**Required task**
Among the lines below, count those with "Blender". Give the total alone.

[Items from a dataset]
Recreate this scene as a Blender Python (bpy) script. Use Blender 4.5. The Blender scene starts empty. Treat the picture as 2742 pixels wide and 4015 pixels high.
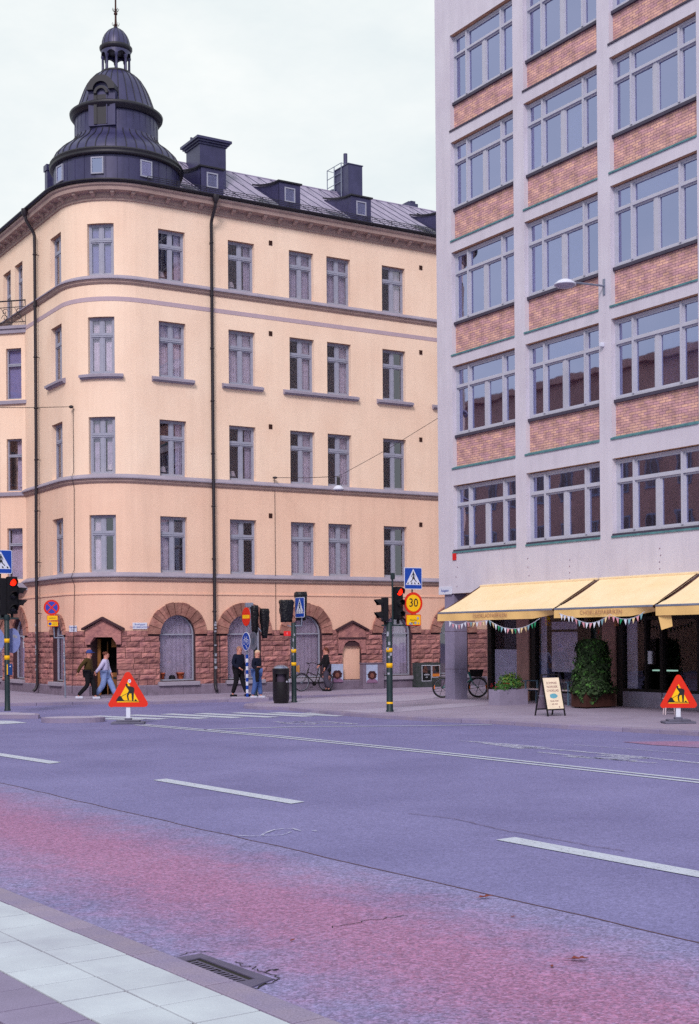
import bpy, bmesh, math, random
from math import sin, cos, pi, radians, sqrt, atan2
from mathutils import Vector, Matrix
random.seed(7)
SC = bpy.context.scene
COL = SC.collection
# ------------------------------------------------------------------ camera
F, CX, HY, ROLL, H = 5314.0, 1371.0, 2504.5, 0.0078, 2.14
cd = bpy.data.cameras.new('camera'); cam = bpy.data.objects.new('camera', cd); COL.objects.link(cam)
cd.sensor_fit = 'VERTICAL'; cd.sensor_height = 36.0; cd.sensor_width = 24.6
cd.lens = F*36.0/4015.0
cd.shift_y = (HY-2007.5)/4015.0
cd.clip_start = 0.1; cd.clip_end = 2000
cam.matrix_world = Matrix.Translation((0, 0, H)) @ Matrix.Rotation(pi/2, 4, 'X') @ Matrix.Rotation(-ROLL, 4, 'Z')
SC.camera = cam
# ------------------------------------------------------------------ sky, sun, exposure
SUN_EL, SUN_AZ = radians(38), radians(190)
W = bpy.data.worlds.new('World'); SC.world = W; W.use_nodes = True
nt = W.node_tree; nt.nodes.clear()
out = nt.nodes.new('ShaderNodeOutputWorld'); bg = nt.nodes.new('ShaderNodeBackground'); bg2 = nt.nodes.new('ShaderNodeBackground')
sky = nt.nodes.new('ShaderNodeTexSky'); sky.sky_type = 'NISHITA'; sky.sun_disc = False
sky.sun_elevation = SUN_EL; sky.sun_rotation = SUN_AZ
nt.links.new(sky.outputs[0], bg.inputs[0]); bg.inputs[1].default_value = 0.05
tc = nt.nodes.new('ShaderNodeTexCoord'); mp = nt.nodes.new('ShaderNodeMapping'); mp.inputs['Scale'].default_value = (2.2, 2.2, 5.0)
nz = nt.nodes.new('ShaderNodeTexNoise'); nz.inputs['Scale'].default_value = 1.6; nz.inputs['Detail'].default_value = 6; nz.inputs['Roughness'].default_value = .6
cr = nt.nodes.new('ShaderNodeValToRGB'); e = cr.color_ramp.elements
e[0].position = .3; e[0].color = (.53, .60, .625, 1); e[1].position = .66; e[1].color = (.70, .725, .72, 1)
nt.links.new(tc.outputs['Generated'], mp.inputs[0]); nt.links.new(mp.outputs[0], nz.inputs['Vector']); nt.links.new(nz.outputs['Fac'], cr.inputs[0])
nt.links.new(cr.outputs[0], bg2.inputs[0]); bg2.inputs[1].default_value = 1.0
mx = nt.nodes.new('ShaderNodeMixShader'); mx.inputs[0].default_value = .95
nt.links.new(bg.outputs[0], mx.inputs[1]); nt.links.new(bg2.outputs[0], mx.inputs[2]); nt.links.new(mx.outputs[0], out.inputs[0])
sd = bpy.data.lights.new('sun', 'SUN'); sd.energy = 1.5; sd.angle = radians(14); sd.color = (1, .88, .90)
sun = bpy.data.objects.new('sun', sd); COL.objects.link(sun)
_d = Vector((sin(SUN_AZ)*cos(SUN_EL), cos(SUN_AZ)*cos(SUN_EL), sin(SUN_EL)))
sun.rotation_euler = (-_d).to_track_quat('-Z', 'Y').to_euler(); sun.location = (0, -10, 60)
vs = SC.view_settings; vs.view_transform = 'Standard'; vs.look = 'None'; vs.gamma = 1; vs.exposure = 0.5; vs.use_curve_mapping = False
SC.cycles.use_denoising = False; SC.cycles.max_bounces = 6; SC.cycles.transparent_max_bounces = 12
# ------------------------------------------------------------------ measuring: pixel of the photograph -> place
def ray(px, py):
    u, v = px-CX, py-HY
    return (u-ROLL*v)/F, -(v+ROLL*u)/F
def G(px, py, z=0.0):
    a, b = ray(px, py); Y = (z-H)/b
    return Vector((a*Y, Y, z))
def AT(px, py, Y):
    a, b = ray(px, py)
    return Vector((a*Y, Y, H+b*Y))
def V2(v): return Vector((v[0], v[1], 0))
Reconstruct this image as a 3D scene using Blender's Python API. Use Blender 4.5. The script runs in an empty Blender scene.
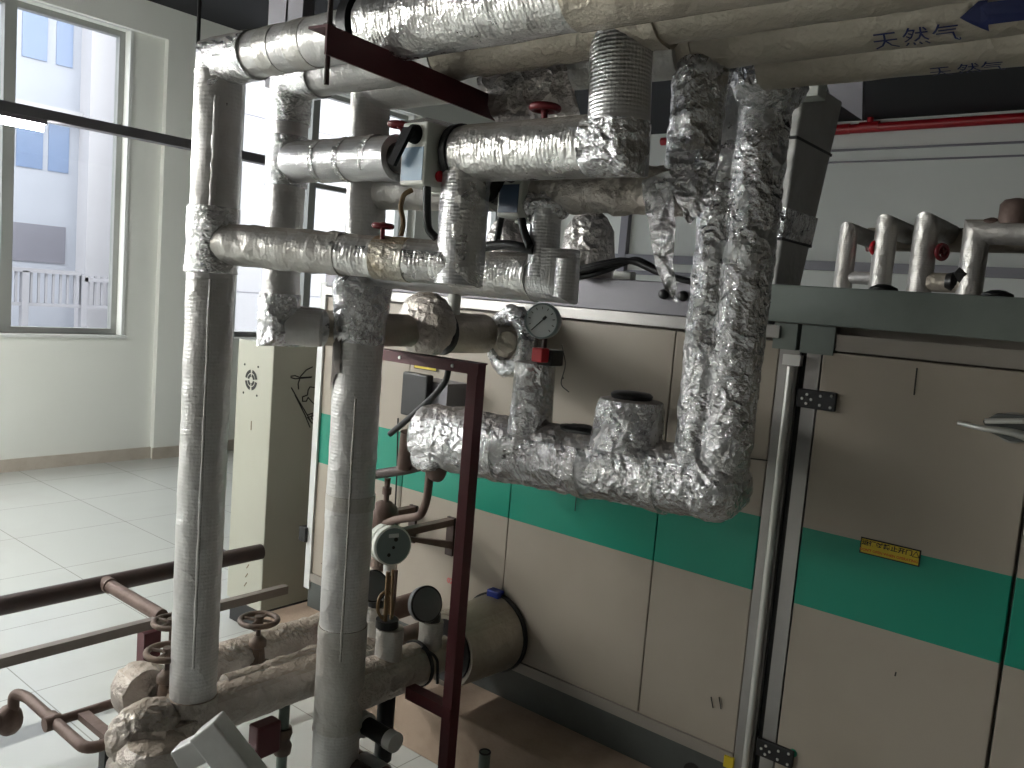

**Response to the task**
2